In retrospect, I can imagine how strange it all seemed. I went to volunteer for three months, I fell in love with the kids, and I made a promise to them to return—very few people came back to see them. I didn't have any ambitions other than that. If someone had told me before I got involved that I would have tried to save these kids and find their parents, I would have said, absolutely not, that's not for me. But there are little steps that lead you down that road. And during the revolution all the children had been tricked, stolen by a trafficker, and here I had told them to trust a man coming to take them to safety. Every step takes you deeper and deeper, you have no choice. I didn't want to go into the mountains—I tried not to be that guy. I called every organization, but no one was going to rescue the kids. I took maps, photos of the children—and as long as it wasn't physically impossible, like climbing Everest, I could do it. I just started walking.
Instead of rushing back to Kathmandu when you heard about the seven children's disappearance, you decided to plan and create a nonprofit in America.

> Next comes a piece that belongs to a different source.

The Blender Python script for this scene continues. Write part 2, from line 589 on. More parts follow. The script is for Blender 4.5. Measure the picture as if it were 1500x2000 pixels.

The kids needed to be found, but I didn't even have money for a plane ticket. The bigger issue was: what would I do once I got those kids? I knew we had to start a new children's home. I needed a real organization that people could trust to give money to. How do you start an organization? I took out books from the law library at NYU. I believed in my heart that the children were survivors—they needed someone to take care of them in a systematic way.